Simulation of a black hole binary merger. Image Credits: © N. Fischer, H. Pfeiffer, A. Buonanno (Max Planck Institute for Gravitational Physics), Simulating eXtreme Spacetimes project

 

Just over a year ago, on 12 April 2019, the LIGO-Virgo collaboration made a detection of gravitational waves, rippling out across space-time from the epic collision of two black holes from 2.4 billion light-years away. By now, marvelously, this is nothing out of the ordinary in and of itself.

But, as astronomers have now revealed, the actual GW 190412 collision was something we have never seen before. Rather than two roughly equal-mass black holes between 20 and 40 times the mass of the Sun, GW 190412 was produced by a wildly uneven binary.

Based on analysis of those rippling gravitational waves, astronomers have discovered that one of the black holes tipped the scales at around 29.7 solar masses, while the other was over three times smaller – just 8.4 solar masses.

This is also the lowest-mass black hole binary detected to date – which is tremendously exciting, because it means their merger produced a longer signal than any other black hole merger – a wealth of data to probe.

“Neither of these masses is too surprising on their own. We know black holes come in these sizes.
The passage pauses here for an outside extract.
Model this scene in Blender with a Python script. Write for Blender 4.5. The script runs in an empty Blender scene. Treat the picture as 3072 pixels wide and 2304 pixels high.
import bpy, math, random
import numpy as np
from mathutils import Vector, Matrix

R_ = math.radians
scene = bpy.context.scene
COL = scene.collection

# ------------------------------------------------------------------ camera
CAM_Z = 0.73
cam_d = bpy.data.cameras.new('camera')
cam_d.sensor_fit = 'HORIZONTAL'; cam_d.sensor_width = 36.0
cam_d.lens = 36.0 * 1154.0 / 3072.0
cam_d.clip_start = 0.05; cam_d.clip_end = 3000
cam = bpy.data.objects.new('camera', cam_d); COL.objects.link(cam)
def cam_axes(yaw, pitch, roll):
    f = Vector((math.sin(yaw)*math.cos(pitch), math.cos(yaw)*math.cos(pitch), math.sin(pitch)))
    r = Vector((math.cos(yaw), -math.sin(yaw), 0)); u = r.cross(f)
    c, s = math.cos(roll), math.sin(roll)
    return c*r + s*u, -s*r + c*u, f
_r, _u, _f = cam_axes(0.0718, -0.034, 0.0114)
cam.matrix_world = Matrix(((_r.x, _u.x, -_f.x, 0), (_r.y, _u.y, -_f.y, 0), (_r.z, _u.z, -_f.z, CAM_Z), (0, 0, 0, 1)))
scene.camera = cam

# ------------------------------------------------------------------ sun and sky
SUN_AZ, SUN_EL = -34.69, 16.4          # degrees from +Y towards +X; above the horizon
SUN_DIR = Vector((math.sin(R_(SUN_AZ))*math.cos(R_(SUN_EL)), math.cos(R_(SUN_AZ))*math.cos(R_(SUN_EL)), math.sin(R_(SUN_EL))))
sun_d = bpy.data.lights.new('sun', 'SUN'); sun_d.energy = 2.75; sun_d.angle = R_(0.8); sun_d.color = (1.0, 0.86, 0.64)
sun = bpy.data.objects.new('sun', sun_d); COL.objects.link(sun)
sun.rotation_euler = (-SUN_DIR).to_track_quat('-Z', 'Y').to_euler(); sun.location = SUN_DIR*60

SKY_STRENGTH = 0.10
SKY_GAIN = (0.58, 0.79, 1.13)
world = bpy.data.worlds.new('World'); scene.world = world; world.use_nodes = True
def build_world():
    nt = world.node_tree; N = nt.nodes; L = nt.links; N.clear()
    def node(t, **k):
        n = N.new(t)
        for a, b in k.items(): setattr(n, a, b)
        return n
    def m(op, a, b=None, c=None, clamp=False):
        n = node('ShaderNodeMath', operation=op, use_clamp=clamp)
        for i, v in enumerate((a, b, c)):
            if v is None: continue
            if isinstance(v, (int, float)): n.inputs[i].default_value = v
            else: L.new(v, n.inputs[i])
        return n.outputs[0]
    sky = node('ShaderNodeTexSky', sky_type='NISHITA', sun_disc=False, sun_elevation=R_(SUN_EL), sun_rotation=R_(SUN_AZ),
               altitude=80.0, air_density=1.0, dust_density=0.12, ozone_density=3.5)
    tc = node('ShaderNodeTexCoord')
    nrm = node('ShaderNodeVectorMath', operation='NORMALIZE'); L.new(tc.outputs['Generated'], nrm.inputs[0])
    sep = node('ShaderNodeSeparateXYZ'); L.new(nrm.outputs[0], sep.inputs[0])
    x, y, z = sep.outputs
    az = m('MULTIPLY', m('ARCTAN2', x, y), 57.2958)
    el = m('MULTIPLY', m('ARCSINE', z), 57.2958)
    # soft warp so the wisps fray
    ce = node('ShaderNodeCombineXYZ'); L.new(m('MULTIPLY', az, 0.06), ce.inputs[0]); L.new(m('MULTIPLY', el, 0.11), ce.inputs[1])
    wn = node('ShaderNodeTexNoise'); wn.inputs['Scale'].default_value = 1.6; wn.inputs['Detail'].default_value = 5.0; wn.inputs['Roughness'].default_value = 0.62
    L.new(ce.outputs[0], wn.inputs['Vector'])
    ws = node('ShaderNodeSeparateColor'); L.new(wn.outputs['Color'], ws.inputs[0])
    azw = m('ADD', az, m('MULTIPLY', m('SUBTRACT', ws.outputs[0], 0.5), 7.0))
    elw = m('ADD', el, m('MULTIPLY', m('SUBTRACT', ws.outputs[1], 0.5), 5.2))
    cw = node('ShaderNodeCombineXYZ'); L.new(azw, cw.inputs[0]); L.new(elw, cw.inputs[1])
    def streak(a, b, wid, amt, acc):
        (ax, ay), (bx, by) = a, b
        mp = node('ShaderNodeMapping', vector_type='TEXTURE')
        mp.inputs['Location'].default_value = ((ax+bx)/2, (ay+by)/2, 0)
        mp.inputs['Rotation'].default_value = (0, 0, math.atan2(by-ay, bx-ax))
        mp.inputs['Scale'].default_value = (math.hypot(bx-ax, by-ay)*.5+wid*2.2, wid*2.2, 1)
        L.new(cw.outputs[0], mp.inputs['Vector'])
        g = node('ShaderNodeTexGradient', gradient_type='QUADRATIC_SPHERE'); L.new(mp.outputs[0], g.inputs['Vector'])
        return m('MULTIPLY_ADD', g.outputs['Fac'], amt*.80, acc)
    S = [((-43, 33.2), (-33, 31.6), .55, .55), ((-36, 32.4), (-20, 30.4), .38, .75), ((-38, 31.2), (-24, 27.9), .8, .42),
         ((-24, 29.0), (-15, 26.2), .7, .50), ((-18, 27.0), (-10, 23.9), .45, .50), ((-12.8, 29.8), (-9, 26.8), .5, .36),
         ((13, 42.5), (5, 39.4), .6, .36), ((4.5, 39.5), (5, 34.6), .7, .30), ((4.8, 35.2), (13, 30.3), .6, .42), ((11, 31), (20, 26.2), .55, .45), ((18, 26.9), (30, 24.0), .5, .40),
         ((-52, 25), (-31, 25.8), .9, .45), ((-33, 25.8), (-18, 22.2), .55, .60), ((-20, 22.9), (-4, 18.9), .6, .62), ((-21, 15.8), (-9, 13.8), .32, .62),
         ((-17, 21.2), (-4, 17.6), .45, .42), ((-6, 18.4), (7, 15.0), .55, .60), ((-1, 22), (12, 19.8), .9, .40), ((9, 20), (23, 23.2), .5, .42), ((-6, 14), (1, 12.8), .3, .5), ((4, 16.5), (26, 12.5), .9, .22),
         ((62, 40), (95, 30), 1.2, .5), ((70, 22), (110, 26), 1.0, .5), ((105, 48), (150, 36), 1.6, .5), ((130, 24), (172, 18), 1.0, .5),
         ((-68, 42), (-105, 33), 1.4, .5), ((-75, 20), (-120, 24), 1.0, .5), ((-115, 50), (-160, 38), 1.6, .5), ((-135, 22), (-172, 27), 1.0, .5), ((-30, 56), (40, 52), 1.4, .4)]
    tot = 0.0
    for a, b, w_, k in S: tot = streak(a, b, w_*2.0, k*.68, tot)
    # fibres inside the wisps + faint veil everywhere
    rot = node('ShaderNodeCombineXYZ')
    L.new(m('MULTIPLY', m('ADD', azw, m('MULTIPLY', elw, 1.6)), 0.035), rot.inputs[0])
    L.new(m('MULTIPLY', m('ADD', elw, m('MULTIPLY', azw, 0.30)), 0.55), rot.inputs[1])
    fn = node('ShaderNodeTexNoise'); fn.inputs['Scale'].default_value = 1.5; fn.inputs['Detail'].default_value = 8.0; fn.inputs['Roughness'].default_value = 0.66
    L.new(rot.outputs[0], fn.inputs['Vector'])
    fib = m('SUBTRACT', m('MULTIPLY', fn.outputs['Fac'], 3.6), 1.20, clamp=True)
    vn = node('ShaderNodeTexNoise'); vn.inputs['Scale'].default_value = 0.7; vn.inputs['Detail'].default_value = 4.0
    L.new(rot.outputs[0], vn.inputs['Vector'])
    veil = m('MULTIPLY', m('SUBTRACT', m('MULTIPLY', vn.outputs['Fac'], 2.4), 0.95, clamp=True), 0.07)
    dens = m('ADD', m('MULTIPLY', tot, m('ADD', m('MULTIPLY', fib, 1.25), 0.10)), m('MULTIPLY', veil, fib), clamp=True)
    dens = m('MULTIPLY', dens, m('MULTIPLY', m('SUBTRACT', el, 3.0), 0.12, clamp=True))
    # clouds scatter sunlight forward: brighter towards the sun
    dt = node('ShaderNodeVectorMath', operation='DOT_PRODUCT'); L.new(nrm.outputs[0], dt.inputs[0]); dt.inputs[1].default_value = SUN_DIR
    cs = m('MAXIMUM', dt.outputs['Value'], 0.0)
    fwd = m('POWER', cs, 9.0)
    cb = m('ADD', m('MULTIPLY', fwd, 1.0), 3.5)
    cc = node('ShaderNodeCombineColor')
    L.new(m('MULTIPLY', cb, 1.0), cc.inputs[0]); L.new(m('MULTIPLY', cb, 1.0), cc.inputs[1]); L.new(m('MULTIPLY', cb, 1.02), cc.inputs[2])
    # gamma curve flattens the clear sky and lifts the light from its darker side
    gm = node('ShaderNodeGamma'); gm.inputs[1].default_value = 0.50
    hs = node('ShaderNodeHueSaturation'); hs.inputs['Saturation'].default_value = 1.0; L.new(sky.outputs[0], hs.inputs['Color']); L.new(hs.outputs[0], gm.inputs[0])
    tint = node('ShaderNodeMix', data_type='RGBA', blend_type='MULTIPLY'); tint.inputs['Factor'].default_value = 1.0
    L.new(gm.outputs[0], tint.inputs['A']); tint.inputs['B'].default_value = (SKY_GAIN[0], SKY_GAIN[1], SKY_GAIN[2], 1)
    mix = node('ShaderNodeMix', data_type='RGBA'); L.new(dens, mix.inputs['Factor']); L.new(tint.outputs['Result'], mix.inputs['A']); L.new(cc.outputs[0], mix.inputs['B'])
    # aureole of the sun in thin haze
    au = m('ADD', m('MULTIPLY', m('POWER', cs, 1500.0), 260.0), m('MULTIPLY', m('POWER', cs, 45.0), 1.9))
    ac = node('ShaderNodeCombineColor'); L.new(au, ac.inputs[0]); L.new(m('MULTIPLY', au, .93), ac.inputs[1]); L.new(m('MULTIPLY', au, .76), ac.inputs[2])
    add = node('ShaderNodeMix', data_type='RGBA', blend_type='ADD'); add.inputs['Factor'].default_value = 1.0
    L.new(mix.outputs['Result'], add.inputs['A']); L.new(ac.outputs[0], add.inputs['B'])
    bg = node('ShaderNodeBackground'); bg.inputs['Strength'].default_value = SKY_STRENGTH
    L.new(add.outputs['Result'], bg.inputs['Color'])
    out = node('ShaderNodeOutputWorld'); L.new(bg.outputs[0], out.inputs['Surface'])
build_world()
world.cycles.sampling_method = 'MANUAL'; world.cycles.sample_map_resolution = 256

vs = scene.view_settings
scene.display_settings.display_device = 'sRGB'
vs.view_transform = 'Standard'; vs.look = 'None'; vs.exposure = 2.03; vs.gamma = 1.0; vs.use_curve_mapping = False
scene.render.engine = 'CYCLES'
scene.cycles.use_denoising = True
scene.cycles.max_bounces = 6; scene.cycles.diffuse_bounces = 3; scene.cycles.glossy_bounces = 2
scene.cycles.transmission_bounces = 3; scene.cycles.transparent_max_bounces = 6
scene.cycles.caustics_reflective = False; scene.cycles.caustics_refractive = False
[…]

What is new is the ratio of the masses,” explained astronomer Christopher Berry of Northwestern University and the LIGO Collaboration in a blog post.

“This observation lets us test our predictions for gravitational wave signals in a new way, and is another piece in the puzzle of understanding how binary black holes form.”

The Collaboration’s findings were presented at the Virtual April Meeting of the American Physical Society.